Mit der Durchquerung des Nordkanals ist die 29-Jährige aus Marburg erst der 33. Mensch weltweit mit der Krone des Freiwasserschwimmens.
Sieben Meerengen auf fünf Kontinenten müssen für die Ocean’s Seven durchschwommen werden, insgesamt sind es dann 213 Kilometer mitten durch die Urgewalten der Natur. Erst 32 Menschen auf der Welt haben diese besondere Herausforderung des Freiwasserschwimmens bislang meistern können, André Wiersig war im Jahr 2019 der erste Deutsche (als Nummer 16 weltweit) gewesen. Am 15. September hat es nun auch erstmals eine deutsche Frau geschafft: Nathalie Pohl bezwingt als erste Deutsche die Ocean’s Seven.

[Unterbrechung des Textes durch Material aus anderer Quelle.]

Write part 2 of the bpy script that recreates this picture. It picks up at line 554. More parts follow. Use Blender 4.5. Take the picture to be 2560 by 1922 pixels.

Es war vor allem ein Sieg des Willens: Die 29 Jahre alte Marburgerin durchschwamm den 34 Kilometer breiten Nordkanal zwischen dem nordirischen Gobbins und Portpatrick in Schottland in 11:05:24 Stunden. Über 40.000 Armzüge waren dabei nötig. Und die Wassertemperatur lag dabei bei gerade einmal 14 Grad Celsius. Wärmendes Neopren ist wie jede andere Unterstützung nicht erlaubt, nicht mal kurz am Beiboot festhalten lassen die Regeln zu.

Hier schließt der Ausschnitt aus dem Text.